◆ **TASK TO CARRY OUT**
Find, in the records below, the line that contains "Build this scene" and the line that contains "PI = math.pi". Copy those two lines and everything between them exactly, but not the pictures.

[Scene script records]
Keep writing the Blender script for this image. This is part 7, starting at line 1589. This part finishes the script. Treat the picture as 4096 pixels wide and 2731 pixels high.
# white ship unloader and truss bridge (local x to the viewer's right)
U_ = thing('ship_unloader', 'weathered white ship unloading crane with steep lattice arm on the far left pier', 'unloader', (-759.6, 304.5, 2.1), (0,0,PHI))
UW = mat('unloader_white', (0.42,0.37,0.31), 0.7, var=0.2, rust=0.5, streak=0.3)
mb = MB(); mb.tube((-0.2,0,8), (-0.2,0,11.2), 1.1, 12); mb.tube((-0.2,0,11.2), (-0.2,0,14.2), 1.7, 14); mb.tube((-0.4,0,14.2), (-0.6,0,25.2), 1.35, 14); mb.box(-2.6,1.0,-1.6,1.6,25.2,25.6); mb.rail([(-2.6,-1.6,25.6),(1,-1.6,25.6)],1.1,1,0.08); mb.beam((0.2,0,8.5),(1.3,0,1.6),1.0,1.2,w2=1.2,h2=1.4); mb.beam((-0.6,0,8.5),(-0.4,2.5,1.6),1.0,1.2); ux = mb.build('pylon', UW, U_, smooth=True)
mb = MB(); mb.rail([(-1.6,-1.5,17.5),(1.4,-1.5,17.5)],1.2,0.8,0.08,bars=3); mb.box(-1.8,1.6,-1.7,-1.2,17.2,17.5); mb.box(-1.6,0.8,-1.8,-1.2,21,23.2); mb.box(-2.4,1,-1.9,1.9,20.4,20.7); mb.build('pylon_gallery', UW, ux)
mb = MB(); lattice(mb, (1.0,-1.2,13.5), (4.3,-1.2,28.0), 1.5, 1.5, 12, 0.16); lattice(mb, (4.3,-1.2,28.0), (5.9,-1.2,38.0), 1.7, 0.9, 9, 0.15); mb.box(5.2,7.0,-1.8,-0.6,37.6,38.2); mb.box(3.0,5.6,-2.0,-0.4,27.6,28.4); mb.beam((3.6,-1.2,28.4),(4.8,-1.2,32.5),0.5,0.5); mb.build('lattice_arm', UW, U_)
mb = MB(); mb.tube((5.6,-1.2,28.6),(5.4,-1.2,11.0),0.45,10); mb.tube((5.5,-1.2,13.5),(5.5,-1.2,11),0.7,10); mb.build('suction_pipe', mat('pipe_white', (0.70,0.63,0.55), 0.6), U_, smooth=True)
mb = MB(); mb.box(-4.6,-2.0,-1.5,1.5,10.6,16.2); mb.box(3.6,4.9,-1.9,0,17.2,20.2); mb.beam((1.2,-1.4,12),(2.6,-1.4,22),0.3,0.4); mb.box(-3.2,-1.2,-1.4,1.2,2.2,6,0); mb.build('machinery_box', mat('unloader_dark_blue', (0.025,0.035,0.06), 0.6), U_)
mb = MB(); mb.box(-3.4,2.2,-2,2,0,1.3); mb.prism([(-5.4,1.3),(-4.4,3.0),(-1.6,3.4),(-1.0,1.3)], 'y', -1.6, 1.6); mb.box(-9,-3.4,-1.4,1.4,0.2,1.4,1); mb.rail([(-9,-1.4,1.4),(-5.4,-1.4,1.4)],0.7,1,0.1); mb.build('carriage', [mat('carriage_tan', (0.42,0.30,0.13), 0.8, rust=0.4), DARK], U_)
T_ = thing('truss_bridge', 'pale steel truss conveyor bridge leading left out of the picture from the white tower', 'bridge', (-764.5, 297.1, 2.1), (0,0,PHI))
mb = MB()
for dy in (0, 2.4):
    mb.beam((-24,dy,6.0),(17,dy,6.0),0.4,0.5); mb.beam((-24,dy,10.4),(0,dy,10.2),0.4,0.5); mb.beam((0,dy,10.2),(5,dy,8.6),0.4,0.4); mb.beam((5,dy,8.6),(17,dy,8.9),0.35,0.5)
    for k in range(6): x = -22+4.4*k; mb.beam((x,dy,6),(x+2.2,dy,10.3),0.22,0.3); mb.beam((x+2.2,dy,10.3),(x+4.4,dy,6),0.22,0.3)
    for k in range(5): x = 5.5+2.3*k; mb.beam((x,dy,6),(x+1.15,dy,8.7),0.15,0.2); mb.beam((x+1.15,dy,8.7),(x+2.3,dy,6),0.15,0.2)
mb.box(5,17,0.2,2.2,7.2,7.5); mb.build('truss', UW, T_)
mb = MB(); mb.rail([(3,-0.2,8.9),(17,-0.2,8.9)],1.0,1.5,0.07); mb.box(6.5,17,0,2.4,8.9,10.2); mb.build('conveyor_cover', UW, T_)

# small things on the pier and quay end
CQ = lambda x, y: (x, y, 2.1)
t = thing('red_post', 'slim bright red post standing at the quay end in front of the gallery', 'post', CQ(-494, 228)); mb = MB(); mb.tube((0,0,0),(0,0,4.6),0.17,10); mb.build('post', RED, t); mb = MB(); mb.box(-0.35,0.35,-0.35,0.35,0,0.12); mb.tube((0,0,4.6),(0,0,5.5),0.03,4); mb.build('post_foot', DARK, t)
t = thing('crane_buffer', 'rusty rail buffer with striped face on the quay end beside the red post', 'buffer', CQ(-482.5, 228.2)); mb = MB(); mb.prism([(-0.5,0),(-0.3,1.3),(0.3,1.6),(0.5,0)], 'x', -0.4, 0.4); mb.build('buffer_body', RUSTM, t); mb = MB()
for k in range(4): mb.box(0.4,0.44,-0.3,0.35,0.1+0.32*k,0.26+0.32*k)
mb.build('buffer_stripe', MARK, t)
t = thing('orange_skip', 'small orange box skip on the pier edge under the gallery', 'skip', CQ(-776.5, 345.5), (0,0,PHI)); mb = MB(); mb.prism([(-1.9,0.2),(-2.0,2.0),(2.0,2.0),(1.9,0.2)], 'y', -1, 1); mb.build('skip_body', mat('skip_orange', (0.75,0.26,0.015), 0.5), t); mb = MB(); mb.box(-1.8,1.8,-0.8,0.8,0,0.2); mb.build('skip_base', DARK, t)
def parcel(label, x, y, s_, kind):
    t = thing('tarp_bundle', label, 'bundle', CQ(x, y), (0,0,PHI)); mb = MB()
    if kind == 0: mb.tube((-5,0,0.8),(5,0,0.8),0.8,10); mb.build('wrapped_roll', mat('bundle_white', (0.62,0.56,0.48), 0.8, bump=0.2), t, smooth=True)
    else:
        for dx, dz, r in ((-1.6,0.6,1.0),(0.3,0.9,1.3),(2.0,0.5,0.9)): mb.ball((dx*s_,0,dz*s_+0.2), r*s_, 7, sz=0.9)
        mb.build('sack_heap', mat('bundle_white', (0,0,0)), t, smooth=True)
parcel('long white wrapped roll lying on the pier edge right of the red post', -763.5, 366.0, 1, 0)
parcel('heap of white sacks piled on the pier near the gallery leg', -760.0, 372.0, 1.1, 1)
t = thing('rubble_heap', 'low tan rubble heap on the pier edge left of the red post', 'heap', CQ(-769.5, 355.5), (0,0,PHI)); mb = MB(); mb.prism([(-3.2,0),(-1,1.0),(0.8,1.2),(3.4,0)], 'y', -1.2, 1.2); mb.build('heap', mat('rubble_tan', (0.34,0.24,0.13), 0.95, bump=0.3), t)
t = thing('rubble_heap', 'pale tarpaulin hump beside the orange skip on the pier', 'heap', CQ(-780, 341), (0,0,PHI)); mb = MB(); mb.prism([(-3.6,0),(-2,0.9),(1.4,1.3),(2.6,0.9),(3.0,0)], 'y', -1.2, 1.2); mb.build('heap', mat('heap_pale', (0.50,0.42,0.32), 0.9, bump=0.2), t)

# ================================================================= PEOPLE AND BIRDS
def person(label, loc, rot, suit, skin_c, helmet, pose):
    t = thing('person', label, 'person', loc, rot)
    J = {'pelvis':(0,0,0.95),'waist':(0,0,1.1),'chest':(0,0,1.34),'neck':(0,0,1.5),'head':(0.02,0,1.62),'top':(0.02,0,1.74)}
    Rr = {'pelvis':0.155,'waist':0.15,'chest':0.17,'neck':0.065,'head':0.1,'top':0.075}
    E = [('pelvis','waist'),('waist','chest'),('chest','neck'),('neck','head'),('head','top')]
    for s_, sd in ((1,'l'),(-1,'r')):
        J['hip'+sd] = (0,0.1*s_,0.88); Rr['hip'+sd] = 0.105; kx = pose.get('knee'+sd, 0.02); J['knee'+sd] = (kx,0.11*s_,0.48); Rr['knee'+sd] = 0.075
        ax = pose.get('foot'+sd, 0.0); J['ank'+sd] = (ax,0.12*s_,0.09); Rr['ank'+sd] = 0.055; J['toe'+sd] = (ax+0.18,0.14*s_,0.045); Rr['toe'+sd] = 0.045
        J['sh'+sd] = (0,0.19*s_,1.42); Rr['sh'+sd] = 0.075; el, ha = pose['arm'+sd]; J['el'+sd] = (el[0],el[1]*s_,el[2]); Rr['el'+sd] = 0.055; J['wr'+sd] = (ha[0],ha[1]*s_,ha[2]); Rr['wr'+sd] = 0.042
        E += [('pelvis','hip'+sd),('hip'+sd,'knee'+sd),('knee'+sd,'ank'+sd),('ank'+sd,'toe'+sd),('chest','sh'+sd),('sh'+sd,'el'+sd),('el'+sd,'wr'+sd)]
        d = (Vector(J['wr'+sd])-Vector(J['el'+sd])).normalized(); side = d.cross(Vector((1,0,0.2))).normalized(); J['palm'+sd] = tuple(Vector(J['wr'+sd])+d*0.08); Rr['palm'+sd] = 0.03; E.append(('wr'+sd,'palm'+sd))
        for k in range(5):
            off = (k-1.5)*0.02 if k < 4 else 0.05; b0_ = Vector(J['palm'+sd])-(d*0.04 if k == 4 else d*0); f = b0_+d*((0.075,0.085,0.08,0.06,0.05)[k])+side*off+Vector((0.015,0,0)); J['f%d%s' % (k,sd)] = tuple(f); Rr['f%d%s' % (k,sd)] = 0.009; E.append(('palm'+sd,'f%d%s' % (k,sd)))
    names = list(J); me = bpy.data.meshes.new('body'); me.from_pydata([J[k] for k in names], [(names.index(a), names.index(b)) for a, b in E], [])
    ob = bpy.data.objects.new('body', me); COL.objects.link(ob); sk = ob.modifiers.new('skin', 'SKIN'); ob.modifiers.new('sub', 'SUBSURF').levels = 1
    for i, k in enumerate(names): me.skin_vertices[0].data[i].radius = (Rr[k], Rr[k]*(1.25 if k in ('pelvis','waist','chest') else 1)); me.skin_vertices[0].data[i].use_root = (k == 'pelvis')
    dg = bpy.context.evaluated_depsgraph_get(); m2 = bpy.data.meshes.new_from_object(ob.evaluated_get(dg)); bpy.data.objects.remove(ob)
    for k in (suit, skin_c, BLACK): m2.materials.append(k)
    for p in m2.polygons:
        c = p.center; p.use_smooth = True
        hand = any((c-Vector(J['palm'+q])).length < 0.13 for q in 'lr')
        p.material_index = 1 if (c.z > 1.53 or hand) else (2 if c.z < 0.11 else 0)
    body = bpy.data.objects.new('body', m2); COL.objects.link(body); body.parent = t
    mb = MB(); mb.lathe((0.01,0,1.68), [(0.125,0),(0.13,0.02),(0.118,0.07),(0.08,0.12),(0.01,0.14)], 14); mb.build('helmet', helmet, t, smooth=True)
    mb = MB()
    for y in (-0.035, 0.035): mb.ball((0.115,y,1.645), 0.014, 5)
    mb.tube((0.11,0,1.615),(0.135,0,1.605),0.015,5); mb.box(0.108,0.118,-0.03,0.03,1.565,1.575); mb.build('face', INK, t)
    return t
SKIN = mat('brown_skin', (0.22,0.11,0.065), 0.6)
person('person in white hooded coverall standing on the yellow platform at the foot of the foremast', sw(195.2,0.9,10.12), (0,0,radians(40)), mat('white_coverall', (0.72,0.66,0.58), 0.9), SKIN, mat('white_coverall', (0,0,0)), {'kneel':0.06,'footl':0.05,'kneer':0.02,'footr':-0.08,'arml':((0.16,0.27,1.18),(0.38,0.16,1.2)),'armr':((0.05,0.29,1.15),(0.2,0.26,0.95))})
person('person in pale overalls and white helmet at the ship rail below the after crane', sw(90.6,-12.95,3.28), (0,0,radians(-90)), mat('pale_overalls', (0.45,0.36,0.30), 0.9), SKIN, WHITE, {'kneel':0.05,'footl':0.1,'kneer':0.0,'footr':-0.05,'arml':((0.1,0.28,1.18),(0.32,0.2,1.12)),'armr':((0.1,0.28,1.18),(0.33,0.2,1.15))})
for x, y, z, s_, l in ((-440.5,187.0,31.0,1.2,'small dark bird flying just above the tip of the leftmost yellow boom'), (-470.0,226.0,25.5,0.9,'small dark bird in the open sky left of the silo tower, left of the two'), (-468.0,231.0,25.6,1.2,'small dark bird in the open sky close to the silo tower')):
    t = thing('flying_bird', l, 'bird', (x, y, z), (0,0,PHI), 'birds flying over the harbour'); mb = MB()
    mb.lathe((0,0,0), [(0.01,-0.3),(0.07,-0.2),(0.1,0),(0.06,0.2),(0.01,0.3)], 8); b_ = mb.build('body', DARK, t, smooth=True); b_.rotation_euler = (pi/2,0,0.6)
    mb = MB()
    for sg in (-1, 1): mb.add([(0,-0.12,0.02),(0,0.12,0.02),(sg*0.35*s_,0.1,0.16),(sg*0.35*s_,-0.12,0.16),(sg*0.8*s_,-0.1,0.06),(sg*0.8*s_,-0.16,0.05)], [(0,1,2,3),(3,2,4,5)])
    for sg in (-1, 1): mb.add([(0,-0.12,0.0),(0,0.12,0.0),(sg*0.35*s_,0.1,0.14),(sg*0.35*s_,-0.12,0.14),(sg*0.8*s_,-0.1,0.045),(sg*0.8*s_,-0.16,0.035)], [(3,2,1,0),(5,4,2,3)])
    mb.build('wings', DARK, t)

==

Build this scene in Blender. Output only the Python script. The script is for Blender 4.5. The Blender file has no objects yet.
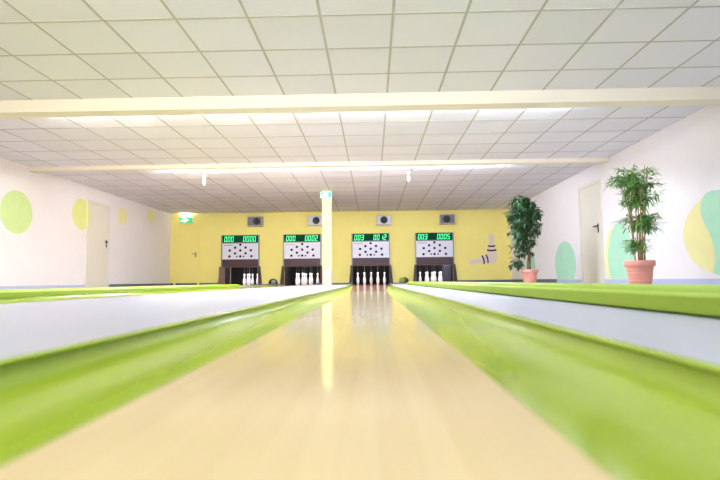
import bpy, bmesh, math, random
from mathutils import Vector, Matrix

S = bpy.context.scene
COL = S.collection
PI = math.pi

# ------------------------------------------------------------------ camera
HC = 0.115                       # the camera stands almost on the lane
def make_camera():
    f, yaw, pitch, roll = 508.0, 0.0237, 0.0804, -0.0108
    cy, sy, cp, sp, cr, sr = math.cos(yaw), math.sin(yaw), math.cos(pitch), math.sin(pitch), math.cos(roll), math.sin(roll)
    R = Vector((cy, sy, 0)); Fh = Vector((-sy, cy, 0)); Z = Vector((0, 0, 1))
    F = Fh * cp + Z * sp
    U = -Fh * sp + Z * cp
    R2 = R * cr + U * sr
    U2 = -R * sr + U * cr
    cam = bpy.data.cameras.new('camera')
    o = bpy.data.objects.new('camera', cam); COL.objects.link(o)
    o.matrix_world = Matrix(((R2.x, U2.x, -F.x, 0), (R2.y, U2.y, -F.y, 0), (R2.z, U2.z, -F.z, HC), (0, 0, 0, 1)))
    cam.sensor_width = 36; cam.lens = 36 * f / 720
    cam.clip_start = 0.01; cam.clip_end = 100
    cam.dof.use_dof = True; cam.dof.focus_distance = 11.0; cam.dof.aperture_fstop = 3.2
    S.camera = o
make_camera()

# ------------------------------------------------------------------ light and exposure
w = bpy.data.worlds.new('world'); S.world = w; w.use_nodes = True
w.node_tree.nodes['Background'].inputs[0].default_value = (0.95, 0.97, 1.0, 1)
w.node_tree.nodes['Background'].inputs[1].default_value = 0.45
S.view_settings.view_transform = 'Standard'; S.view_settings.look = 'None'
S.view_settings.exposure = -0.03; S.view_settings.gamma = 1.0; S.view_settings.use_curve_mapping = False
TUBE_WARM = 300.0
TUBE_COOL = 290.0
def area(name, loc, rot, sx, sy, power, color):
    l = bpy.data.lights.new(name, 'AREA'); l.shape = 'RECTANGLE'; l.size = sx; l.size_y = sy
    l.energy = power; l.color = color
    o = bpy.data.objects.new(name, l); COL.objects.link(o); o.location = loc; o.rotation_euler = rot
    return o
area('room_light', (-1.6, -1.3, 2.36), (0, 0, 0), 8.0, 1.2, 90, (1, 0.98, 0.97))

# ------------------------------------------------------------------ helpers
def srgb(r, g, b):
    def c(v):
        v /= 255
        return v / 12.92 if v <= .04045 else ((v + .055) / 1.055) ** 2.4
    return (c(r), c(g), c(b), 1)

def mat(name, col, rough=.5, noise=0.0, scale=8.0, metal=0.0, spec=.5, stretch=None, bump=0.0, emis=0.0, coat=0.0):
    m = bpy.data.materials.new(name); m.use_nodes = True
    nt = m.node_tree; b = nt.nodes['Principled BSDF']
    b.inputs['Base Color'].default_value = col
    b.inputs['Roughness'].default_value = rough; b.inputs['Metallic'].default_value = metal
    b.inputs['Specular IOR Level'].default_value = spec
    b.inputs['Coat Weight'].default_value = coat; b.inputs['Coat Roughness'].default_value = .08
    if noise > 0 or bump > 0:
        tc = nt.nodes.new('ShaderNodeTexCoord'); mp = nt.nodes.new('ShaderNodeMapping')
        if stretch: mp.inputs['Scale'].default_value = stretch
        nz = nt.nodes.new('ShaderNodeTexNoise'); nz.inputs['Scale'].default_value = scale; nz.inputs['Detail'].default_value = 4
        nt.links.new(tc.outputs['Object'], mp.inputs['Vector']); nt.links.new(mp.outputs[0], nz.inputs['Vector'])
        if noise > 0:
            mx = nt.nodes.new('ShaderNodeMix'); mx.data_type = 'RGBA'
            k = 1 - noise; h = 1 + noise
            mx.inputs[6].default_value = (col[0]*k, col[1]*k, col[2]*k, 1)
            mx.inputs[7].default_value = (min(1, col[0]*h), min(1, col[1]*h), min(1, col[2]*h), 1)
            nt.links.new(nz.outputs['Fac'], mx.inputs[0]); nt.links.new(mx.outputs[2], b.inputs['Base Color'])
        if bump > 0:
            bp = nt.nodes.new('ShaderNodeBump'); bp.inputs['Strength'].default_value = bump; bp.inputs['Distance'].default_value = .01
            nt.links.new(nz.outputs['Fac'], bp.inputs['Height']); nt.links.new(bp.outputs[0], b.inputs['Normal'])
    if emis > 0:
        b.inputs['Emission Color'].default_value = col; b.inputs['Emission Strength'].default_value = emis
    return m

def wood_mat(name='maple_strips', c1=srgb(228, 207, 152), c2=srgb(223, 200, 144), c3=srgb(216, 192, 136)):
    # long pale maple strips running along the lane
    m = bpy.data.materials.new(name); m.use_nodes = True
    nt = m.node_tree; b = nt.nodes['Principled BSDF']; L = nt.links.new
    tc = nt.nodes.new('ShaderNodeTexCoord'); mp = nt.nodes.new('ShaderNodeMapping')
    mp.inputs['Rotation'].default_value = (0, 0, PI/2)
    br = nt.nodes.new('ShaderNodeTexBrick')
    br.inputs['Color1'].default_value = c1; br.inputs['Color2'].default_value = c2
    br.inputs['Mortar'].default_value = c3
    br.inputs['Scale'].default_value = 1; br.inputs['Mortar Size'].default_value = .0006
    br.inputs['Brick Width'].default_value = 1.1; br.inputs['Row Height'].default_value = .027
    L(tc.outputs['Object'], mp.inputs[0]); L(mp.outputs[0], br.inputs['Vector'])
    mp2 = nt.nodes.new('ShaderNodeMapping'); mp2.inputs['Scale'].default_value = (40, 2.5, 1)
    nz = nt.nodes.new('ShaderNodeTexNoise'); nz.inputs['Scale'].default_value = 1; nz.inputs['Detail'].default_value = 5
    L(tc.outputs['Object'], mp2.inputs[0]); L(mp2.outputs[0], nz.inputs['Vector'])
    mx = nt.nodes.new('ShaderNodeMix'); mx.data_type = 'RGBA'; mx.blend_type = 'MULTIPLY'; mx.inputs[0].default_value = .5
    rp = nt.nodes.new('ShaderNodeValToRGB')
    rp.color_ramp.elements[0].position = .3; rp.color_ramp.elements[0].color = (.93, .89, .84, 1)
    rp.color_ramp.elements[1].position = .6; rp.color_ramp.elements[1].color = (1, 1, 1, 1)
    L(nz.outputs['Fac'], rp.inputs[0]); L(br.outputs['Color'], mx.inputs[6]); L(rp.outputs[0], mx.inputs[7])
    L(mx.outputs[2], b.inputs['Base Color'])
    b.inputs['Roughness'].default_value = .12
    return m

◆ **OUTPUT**
Build this scene in Blender. Output only the Python script. The script is for Blender 4.5. The Blender file has no objects yet.
import bpy, bmesh, math, random
from mathutils import Vector, Matrix

S = bpy.context.scene
COL = S.collection
PI = math.pi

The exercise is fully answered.